START

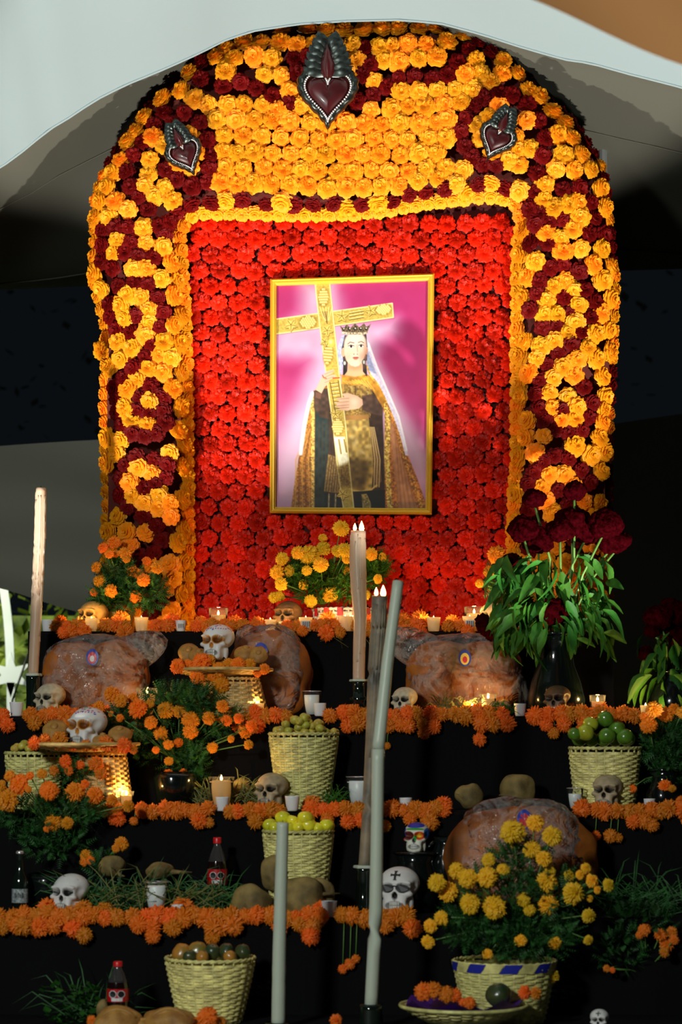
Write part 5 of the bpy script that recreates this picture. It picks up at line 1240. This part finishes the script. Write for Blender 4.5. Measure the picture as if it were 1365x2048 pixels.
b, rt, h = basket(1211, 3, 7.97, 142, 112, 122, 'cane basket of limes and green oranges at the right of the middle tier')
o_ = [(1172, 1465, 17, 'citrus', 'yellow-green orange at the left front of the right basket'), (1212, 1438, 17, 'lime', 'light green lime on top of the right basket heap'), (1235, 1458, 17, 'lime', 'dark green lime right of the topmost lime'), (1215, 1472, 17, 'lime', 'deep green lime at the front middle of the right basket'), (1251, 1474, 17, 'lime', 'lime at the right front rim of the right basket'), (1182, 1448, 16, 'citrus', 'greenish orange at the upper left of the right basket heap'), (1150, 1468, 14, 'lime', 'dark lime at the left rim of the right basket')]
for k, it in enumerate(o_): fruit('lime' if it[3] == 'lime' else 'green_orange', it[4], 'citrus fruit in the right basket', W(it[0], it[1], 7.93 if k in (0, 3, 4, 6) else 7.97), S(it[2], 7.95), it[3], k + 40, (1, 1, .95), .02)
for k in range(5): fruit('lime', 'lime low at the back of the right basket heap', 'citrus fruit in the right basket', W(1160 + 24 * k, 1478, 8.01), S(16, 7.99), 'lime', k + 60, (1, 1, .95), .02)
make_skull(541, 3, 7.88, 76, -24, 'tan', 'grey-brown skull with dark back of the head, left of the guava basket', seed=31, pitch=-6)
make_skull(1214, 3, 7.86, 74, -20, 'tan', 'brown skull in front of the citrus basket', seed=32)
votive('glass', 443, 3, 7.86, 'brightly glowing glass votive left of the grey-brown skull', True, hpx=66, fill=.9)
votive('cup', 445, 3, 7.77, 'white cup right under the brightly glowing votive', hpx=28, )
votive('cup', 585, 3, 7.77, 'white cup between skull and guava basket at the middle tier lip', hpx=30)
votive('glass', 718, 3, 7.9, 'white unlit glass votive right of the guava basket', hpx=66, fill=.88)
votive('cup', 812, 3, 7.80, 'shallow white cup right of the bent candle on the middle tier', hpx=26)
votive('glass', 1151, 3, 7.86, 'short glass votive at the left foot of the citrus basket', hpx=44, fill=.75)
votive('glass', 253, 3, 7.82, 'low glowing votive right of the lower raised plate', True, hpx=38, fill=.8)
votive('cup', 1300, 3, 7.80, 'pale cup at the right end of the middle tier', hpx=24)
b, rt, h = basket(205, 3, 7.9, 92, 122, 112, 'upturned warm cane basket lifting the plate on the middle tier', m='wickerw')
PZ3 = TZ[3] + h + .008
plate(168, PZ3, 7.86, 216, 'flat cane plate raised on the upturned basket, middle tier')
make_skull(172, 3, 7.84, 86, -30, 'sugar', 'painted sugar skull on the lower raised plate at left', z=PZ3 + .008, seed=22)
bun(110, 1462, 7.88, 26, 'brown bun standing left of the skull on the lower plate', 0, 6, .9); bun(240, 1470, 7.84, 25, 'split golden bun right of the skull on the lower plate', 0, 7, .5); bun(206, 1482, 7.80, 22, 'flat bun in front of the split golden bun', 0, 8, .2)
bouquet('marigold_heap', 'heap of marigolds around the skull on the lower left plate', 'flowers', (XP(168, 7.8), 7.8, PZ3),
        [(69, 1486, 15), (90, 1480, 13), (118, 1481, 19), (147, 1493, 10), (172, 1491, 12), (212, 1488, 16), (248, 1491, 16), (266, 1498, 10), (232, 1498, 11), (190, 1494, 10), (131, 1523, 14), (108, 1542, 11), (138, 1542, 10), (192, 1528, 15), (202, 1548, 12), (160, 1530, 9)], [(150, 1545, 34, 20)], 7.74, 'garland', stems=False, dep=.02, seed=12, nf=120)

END

Working from the material above, transcribe it exactly while omitting pictures.

_THE REPLY:_
Write part 5 of the bpy script that recreates this picture. It picks up at line 1240. This part finishes the script. Write for Blender 4.5. Measure the picture as if it were 1365x2048 pixels.
b, rt, h = basket(1211, 3, 7.97, 142, 112, 122, 'cane basket of limes and green oranges at the right of the middle tier')
o_ = [(1172, 1465, 17, 'citrus', 'yellow-green orange at the left front of the right basket'), (1212, 1438, 17, 'lime', 'light green lime on top of the right basket heap'), (1235, 1458, 17, 'lime', 'dark green lime right of the topmost lime'), (1215, 1472, 17, 'lime', 'deep green lime at the front middle of the right basket'), (1251, 1474, 17, 'lime', 'lime at the right front rim of the right basket'), (1182, 1448, 16, 'citrus', 'greenish orange at the upper left of the right basket heap'), (1150, 1468, 14, 'lime', 'dark lime at the left rim of the right basket')]
for k, it in enumerate(o_): fruit('lime' if it[3] == 'lime' else 'green_orange', it[4], 'citrus fruit in the right basket', W(it[0], it[1], 7.93 if k in (0, 3, 4, 6) else 7.97), S(it[2], 7.95), it[3], k + 40, (1, 1, .95), .02)
for k in range(5): fruit('lime', 'lime low at the back of the right basket heap', 'citrus fruit in the right basket', W(1160 + 24 * k, 1478, 8.01), S(16, 7.99), 'lime', k + 60, (1, 1, .95), .02)
make_skull(541, 3, 7.88, 76, -24, 'tan', 'grey-brown skull with dark back of the head, left of the guava basket', seed=31, pitch=-6)
make_skull(1214, 3, 7.86, 74, -20, 'tan', 'brown skull in front of the citrus basket', seed=32)
votive('glass', 443, 3, 7.86, 'brightly glowing glass votive left of the grey-brown skull', True, hpx=66, fill=.9)
votive('cup', 445, 3, 7.77, 'white cup right under the brightly glowing votive', hpx=28, )
votive('cup', 585, 3, 7.77, 'white cup between skull and guava basket at the middle tier lip', hpx=30)
votive('glass', 718, 3, 7.9, 'white unlit glass votive right of the guava basket', hpx=66, fill=.88)
votive('cup', 812, 3, 7.80, 'shallow white cup right of the bent candle on the middle tier', hpx=26)
votive('glass', 1151, 3, 7.86, 'short glass votive at the left foot of the citrus basket', hpx=44, fill=.75)
votive('glass', 253, 3, 7.82, 'low glowing votive right of the lower raised plate', True, hpx=38, fill=.8)
votive('cup', 1300, 3, 7.80, 'pale cup at the right end of the middle tier', hpx=24)
b, rt, h = basket(205, 3, 7.9, 92, 122, 112, 'upturned warm cane basket lifting the plate on the middle tier', m='wickerw')
PZ3 = TZ[3] + h + .008
plate(168, PZ3, 7.86, 216, 'flat cane plate raised on the upturned basket, middle tier')
make_skull(172, 3, 7.84, 86, -30, 'sugar', 'painted sugar skull on the lower raised plate at left', z=PZ3 + .008, seed=22)
bun(110, 1462, 7.88, 26, 'brown bun standing left of the skull on the lower plate', 0, 6, .9); bun(240, 1470, 7.84, 25, 'split golden bun right of the skull on the lower plate', 0, 7, .5); bun(206, 1482, 7.80, 22, 'flat bun in front of the split golden bun', 0, 8, .2)
bouquet('marigold_heap', 'heap of marigolds around the skull on the lower left plate', 'flowers', (XP(168, 7.8), 7.8, PZ3),
        [(69, 1486, 15), (90, 1480, 13), (118, 1481, 19), (147, 1493, 10), (172, 1491, 12), (212, 1488, 16), (248, 1491, 16), (266, 1498, 10), (232, 1498, 11), (190, 1494, 10), (131, 1523, 14), (108, 1542, 11), (138, 1542, 10), (192, 1528, 15), (202, 1548, 12), (160, 1530, 9)], [(150, 1545, 34, 20)], 7.74, 'garland', stems=False, dep=.02, seed=12, nf=120)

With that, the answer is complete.